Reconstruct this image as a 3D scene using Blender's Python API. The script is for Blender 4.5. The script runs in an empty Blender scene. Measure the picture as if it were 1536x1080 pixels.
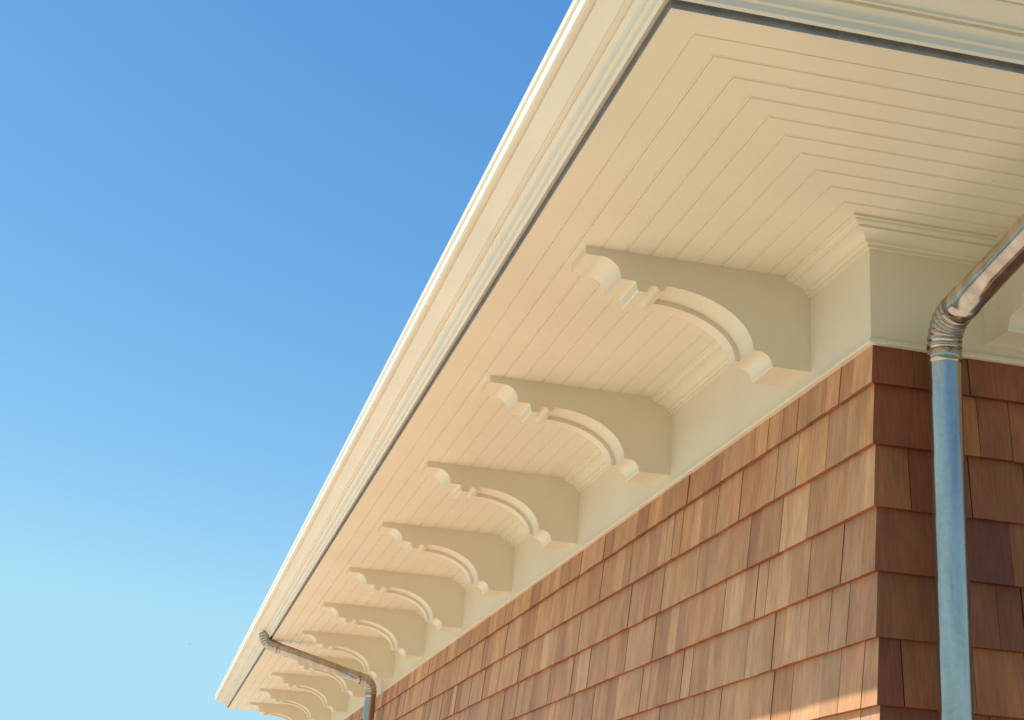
import bpy, bmesh, math, random
from mathutils import Matrix, Vector
random.seed(7)
scene=bpy.context.scene
H=.3255; E=.8534; W=12.616; WX=9.4; EXP=.165; GZ=-3.0

# ---------------------------------------------------------------- materials
def newmat(name):
    m=bpy.data.materials.new(name); m.use_nodes=True
    nt=m.node_tree; b=nt.nodes['Principled BSDF']
    return m,nt,b
def N(nt,t,**kw):
    n=nt.nodes.new(t)
    for k,v in kw.items(): setattr(n,k,v)
    return n
def paint(name,col,rough=.5,var=.06,bump=.15,speck=.79):
    m,nt,b=newmat(name)
    tc=N(nt,'ShaderNodeTexCoord')
    n1=N(nt,'ShaderNodeTexNoise'); n1.inputs['Scale'].default_value=2.2; n1.inputs['Detail'].default_value=6
    n2=N(nt,'ShaderNodeTexNoise'); n2.inputs['Scale'].default_value=45; n2.inputs['Detail'].default_value=4
    nt.links.new(tc.outputs['Object'],n1.inputs['Vector']); nt.links.new(tc.outputs['Object'],n2.inputs['Vector'])
    r=N(nt,'ShaderNodeValToRGB')
    r.color_ramp.elements[0].position=.3; r.color_ramp.elements[1].position=.7
    r.color_ramp.elements[0].color=(*[c*(1-var) for c in col],1); r.color_ramp.elements[1].color=(*[min(1,c*(1+var*.4)) for c in col],1)
    nt.links.new(n1.outputs['Fac'],r.inputs['Fac']); 
    n3=N(nt,'ShaderNodeTexNoise'); n3.inputs['Scale'].default_value=34; n3.inputs['Detail'].default_value=1
    nt.links.new(tc.outputs['Object'],n3.inputs['Vector'])
    r3=N(nt,'ShaderNodeValToRGB'); r3.color_ramp.elements[0].position=speck; r3.color_ramp.elements[1].position=speck+.04
    nt.links.new(n3.outputs['Fac'],r3.inputs['Fac'])
    mx=N(nt,'ShaderNodeMix',data_type='RGBA'); nt.links.new(r3.outputs['Color'],mx.inputs['Factor'])
    nt.links.new(r.outputs['Color'],mx.inputs['A']); mx.inputs['B'].default_value=(*[c*.6 for c in col],1)
    nt.links.new(mx.outputs['Result'],b.inputs['Base Color'])
    b.inputs['Roughness'].default_value=rough
    bp=N(nt,'ShaderNodeBump'); bp.inputs['Strength'].default_value=bump; bp.inputs['Distance'].default_value=.002
    nt.links.new(n2.outputs['Fac'],bp.inputs['Height']); nt.links.new(bp.outputs['Normal'],b.inputs['Normal'])
    return m
M_cream=paint('cream_paint',(.83,.75,.585),.42)
M_crown=paint('cream_gloss_paint',(.86,.80,.66),.3,speck=.9)
def metal(name,c1,c2,rough,metallic=1.,stretch=1.):
    m,nt,b=newmat(name)
    tc=N(nt,'ShaderNodeTexCoord'); mp=N(nt,'ShaderNodeMapping'); mp.inputs['Scale'].default_value=(1,1,stretch)
    nt.links.new(tc.outputs['Object'],mp.inputs['Vector'])
    v=N(nt,'ShaderNodeTexVoronoi'); v.inputs['Scale'].default_value=110
    n=N(nt,'ShaderNodeTexNoise'); n.inputs['Scale'].default_value=26; n.inputs['Detail'].default_value=8
    nt.links.new(tc.outputs['Object'],v.inputs['Vector']); nt.links.new(mp.outputs['Vector'],n.inputs['Vector'])
    r=N(nt,'ShaderNodeValToRGB'); r.color_ramp.elements[0].color=(*c1,1); r.color_ramp.elements[1].color=(*c2,1)
    r.color_ramp.elements[0].position=.4; r.color_ramp.elements[1].position=.75
    ad=N(nt,'ShaderNodeMath',operation='MULTIPLY_ADD'); ad.inputs[1].default_value=.12
    nt.links.new(v.outputs['Color'],ad.inputs[0]); nt.links.new(n.outputs['Fac'],ad.inputs[2])
    nt.links.new(ad.outputs[0],r.inputs['Fac']); nt.links.new(r.outputs['Color'],b.inputs['Base Color'])
    b.inputs['Metallic'].default_value=metallic
    mr=N(nt,'ShaderNodeMapRange'); mr.inputs['To Min'].default_value=rough*.7; mr.inputs['To Max'].default_value=rough*1.3
    nt.links.new(n.outputs['Fac'],mr.inputs['Value']); nt.links.new(mr.outputs['Result'],b.inputs['Roughness'])
    bp=N(nt,'ShaderNodeBump'); bp.inputs['Strength'].default_value=.22; bp.inputs['Distance'].default_value=.001
    nt.links.new(n.outputs['Fac'],bp.inputs['Height']); nt.links.new(bp.outputs['Normal'],b.inputs['Normal'])
    return m
M_galv=metal('galvanized_steel',(.38,.32,.27),(.56,.485,.42),.17,.92,.12)
M_strip=metal('grey_vent_strip',(.25,.26,.28),(.34,.35,.37),.5,.5)
# cedar
M_cedar,nt,b=newmat('cedar_shingle')
at=N(nt,'ShaderNodeAttribute',attribute_name='Col'); tc=N(nt,'ShaderNodeTexCoord'); mp=N(nt,'ShaderNodeMapping')
mp.inputs['Scale'].default_value=(130,130,3.5)
nt.links.new(tc.outputs['Object'],mp.inputs['Vector'])
g=N(nt,'ShaderNodeTexNoise'); g.inputs['Scale'].default_value=1; g.inputs['Detail'].default_value=5
nt.links.new(mp.outputs['Vector'],g.inputs['Vector'])
gr=N(nt,'ShaderNodeMapRange'); gr.inputs['From Min'].default_value=.25; gr.inputs['From Max'].default_value=.75; gr.inputs['To Min'].default_value=.76; gr.inputs['To Max'].default_value=1.18
nt.links.new(g.outputs['Fac'],gr.inputs['Value'])
mp2=N(nt,'ShaderNodeMapping'); mp2.inputs['Scale'].default_value=(14,14,4); nt.links.new(tc.outputs['Object'],mp2.inputs['Vector'])
g2=N(nt,'ShaderNodeTexNoise'); g2.inputs['Scale'].default_value=1; g2.inputs['Detail'].default_value=3; nt.links.new(mp2.outputs['Vector'],g2.inputs['Vector'])
gr2=N(nt,'ShaderNodeMapRange'); gr2.inputs['From Min'].default_value=.3; gr2.inputs['From Max'].default_value=.7; gr2.inputs['To Min'].default_value=.82; gr2.inputs['To Max'].default_value=1.15
nt.links.new(g2.outputs['Fac'],gr2.inputs['Value'])
mm=N(nt,'ShaderNodeMath',operation='MULTIPLY'); nt.links.new(gr.outputs['Result'],mm.inputs[0]); nt.links.new(gr2.outputs['Result'],mm.inputs[1])
vm=N(nt,'ShaderNodeVectorMath',operation='SCALE'); nt.links.new(at.outputs['Color'],vm.inputs[0]); nt.links.new(mm.outputs[0],vm.inputs['Scale'])
nt.links.new(vm.outputs['Vector'],b.inputs['Base Color']); b.inputs['Roughness'].default_value=.62
bp=N(nt,'ShaderNodeBump'); bp.inputs['Strength'].default_value=.35; bp.inputs['Distance'].default_value=.002
nt.links.new(g.outputs['Fac'],bp.inputs['Height']); nt.links.new(bp.outputs['Normal'],b.inputs['Normal'])
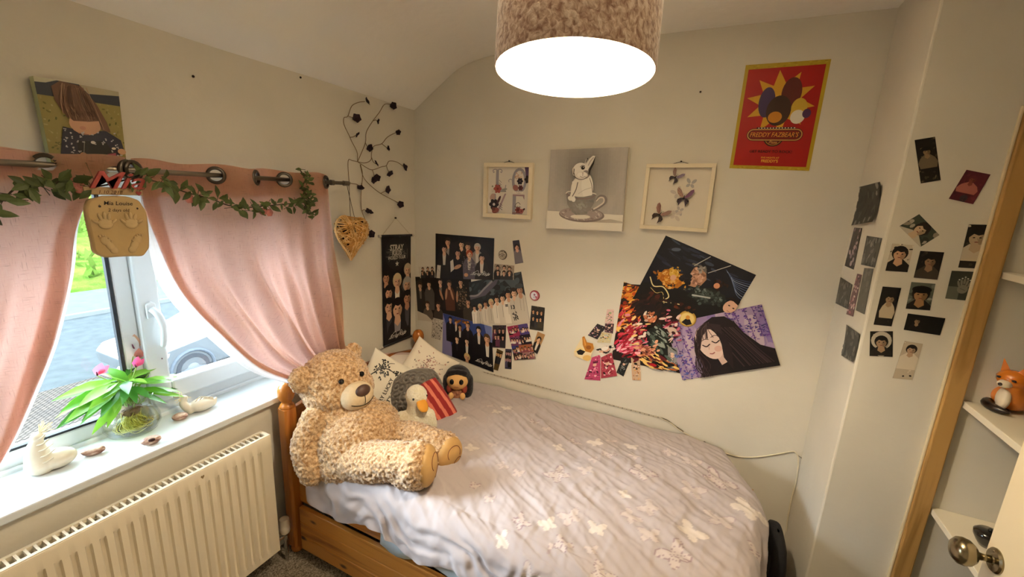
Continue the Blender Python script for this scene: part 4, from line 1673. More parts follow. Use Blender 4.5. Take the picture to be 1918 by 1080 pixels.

-- -- --

> [WHAT YOU WILL DO] Reproduce the data word for word, excluding its pictures.

> [EXERCISE ANSWER]
Reconstruct this image as a 3D scene using Blender's Python API. The script is for Blender 4.5. The script runs in an empty Blender scene. Measure the picture as if it were 1536x1080 pixels.
import bpy, bmesh, math, random
from mathutils import Matrix, Vector
random.seed(7)
scene=bpy.context.scene
H=.3255; E=.8534; W=12.616; WX=9.4; EXP=.165; GZ=-3.0

# ---------------------------------------------------------------- materials
def newmat(name):
    m=bpy.data.materials.new(name); m.use_nodes=True
    nt=m.node_tree; b=nt.nodes['Principled BSDF']
    return m,nt,b
def N(nt,t,**kw):
    n=nt.nodes.new(t)
    for k,v in kw.items(): setattr(n,k,v)
    return n
def paint(name,col,rough=.5,var=.06,bump=.15,speck=.79):
    m,nt,b=newmat(name)
    tc=N(nt,'ShaderNodeTexCoord')
    n1=N(nt,'ShaderNodeTexNoise'); n1.inputs['Scale'].default_value=2.2; n1.inputs['Detail'].default_value=6
    n2=N(nt,'ShaderNodeTexNoise'); n2.inputs['Scale'].default_value=45; n2.inputs['Detail'].default_value=4
    nt.links.new(tc.outputs['Object'],n1.inputs['Vector']); nt.links.new(tc.outputs['Object'],n2.inputs['Vector'])
    r=N(nt,'ShaderNodeValToRGB')
    r.color_ramp.elements[0].position=.3; r.color_ramp.elements[1].position=.7
    r.color_ramp.elements[0].color=(*[c*(1-var) for c in col],1); r.color_ramp.elements[1].color=(*[min(1,c*(1+var*.4)) for c in col],1)
    nt.links.new(n1.outputs['Fac'],r.inputs['Fac']); 
    n3=N(nt,'ShaderNodeTexNoise'); n3.inputs['Scale'].default_value=34; n3.inputs['Detail'].default_value=1
    nt.links.new(tc.outputs['Object'],n3.inputs['Vector'])
    r3=N(nt,'ShaderNodeValToRGB'); r3.color_ramp.elements[0].position=speck; r3.color_ramp.elements[1].position=speck+.04
    nt.links.new(n3.outputs['Fac'],r3.inputs['Fac'])
    mx=N(nt,'ShaderNodeMix',data_type='RGBA'); nt.links.new(r3.outputs['Color'],mx.inputs['Factor'])
    nt.links.new(r.outputs['Color'],mx.inputs['A']); mx.inputs['B'].default_value=(*[c*.6 for c in col],1)
    nt.links.new(mx.outputs['Result'],b.inputs['Base Color'])
    b.inputs['Roughness'].default_value=rough
    bp=N(nt,'ShaderNodeBump'); bp.inputs['Strength'].default_value=bump; bp.inputs['Distance'].default_value=.002
    nt.links.new(n2.outputs['Fac'],bp.inputs['Height']); nt.links.new(bp.outputs['Normal'],b.inputs['Normal'])
    return m
M_cream=paint('cream_paint',(.83,.75,.585),.42)
M_crown=paint('cream_gloss_paint',(.86,.80,.66),.3,speck=.9)
def metal(name,c1,c2,rough,metallic=1.,stretch=1.):
    m,nt,b=newmat(name)
    tc=N(nt,'ShaderNodeTexCoord'); mp=N(nt,'ShaderNodeMapping'); mp.inputs['Scale'].default_value=(1,1,stretch)
    nt.links.new(tc.outputs['Object'],mp.inputs['Vector'])
    v=N(nt,'ShaderNodeTexVoronoi'); v.inputs['Scale'].default_value=110
    n=N(nt,'ShaderNodeTexNoise'); n.inputs['Scale'].default_value=26; n.inputs['Detail'].default_value=8
    nt.links.new(tc.outputs['Object'],v.inputs['Vector']); nt.links.new(mp.outputs['Vector'],n.inputs['Vector'])
    r=N(nt,'ShaderNodeValToRGB'); r.color_ramp.elements[0].color=(*c1,1); r.color_ramp.elements[1].color=(*c2,1)
    r.color_ramp.elements[0].position=.4; r.color_ramp.elements[1].position=.75
    ad=N(nt,'ShaderNodeMath',operation='MULTIPLY_ADD'); ad.inputs[1].default_value=.12
    nt.links.new(v.outputs['Color'],ad.inputs[0]); nt.links.new(n.outputs['Fac'],ad.inputs[2])
    nt.links.new(ad.outputs[0],r.inputs['Fac']); nt.links.new(r.outputs['Color'],b.inputs['Base Color'])
    b.inputs['Metallic'].default_value=metallic
    mr=N(nt,'ShaderNodeMapRange'); mr.inputs['To Min'].default_value=rough*.7; mr.inputs['To Max'].default_value=rough*1.3
    nt.links.new(n.outputs['Fac'],mr.inputs['Value']); nt.links.new(mr.outputs['Result'],b.inputs['Roughness'])
    bp=N(nt,'ShaderNodeBump'); bp.inputs['Strength'].default_value=.22; bp.inputs['Distance'].default_value=.001
    nt.links.new(n.outputs['Fac'],bp.inputs['Height']); nt.links.new(bp.outputs['Normal'],b.inputs['Normal'])
    return m
M_galv=metal('galvanized_steel',(.38,.32,.27),(.56,.485,.42),.17,.92,.12)
M_strip=metal('grey_vent_strip',(.25,.26,.28),(.34,.35,.37),.5,.5)
# cedar
M_cedar,nt,b=newmat('cedar_shingle')
at=N(nt,'ShaderNodeAttribute',attribute_name='Col'); tc=N(nt,'ShaderNodeTexCoord'); mp=N(nt,'ShaderNodeMapping')
mp.inputs['Scale'].default_value=(130,130,3.5)
nt.links.new(tc.outputs['Object'],mp.inputs['Vector'])
g=N(nt,'ShaderNodeTexNoise'); g.inputs['Scale'].default_value=1; g.inputs['Detail'].default_value=5
nt.links.new(mp.outputs['Vector'],g.inputs['Vector'])
gr=N(nt,'ShaderNodeMapRange'); gr.inputs['From Min'].default_value=.25; gr.inputs['From Max'].default_value=.75; gr.inputs['To Min'].default_value=.76; gr.inputs['To Max'].default_value=1.18
nt.links.new(g.outputs['Fac'],gr.inputs['Value'])
mp2=N(nt,'ShaderNodeMapping'); mp2.inputs['Scale'].default_value=(14,14,4); nt.links.new(tc.outputs['Object'],mp2.inputs['Vector'])
g2=N(nt,'ShaderNodeTexNoise'); g2.inputs['Scale'].default_value=1; g2.inputs['Detail'].default_value=3; nt.links.new(mp2.outputs['Vector'],g2.inputs['Vector'])
gr2=N(nt,'ShaderNodeMapRange'); gr2.inputs['From Min'].default_value=.3; gr2.inputs['From Max'].default_value=.7; gr2.inputs['To Min'].default_value=.82; gr2.inputs['To Max'].default_value=1.15
nt.links.new(g2.outputs['Fac'],gr2.inputs['Value'])
mm=N(nt,'ShaderNodeMath',operation='MULTIPLY'); nt.links.new(gr.outputs['Result'],mm.inputs[0]); nt.links.new(gr2.outputs['Result'],mm.inputs[1])
vm=N(nt,'ShaderNodeVectorMath',operation='SCALE'); nt.links.new(at.outputs['Color'],vm.inputs[0]); nt.links.new(mm.outputs[0],vm.inputs['Scale'])
nt.links.new(vm.outputs['Vector'],b.inputs['Base Color']); b.inputs['Roughness'].default_value=.62
bp=N(nt,'ShaderNodeBump'); bp.inputs['Strength'].default_value=.35; bp.inputs['Distance'].default_value=.002
nt.links.new(g.outputs['Fac'],bp.inputs['Height']); nt.links.new(bp.outputs['Normal'],b.inputs['Normal'])
Continue the Blender Python script for this scene: part 4, from line 1673. More parts follow. Use Blender 4.5. Take the picture to be 1918 by 1080 pixels.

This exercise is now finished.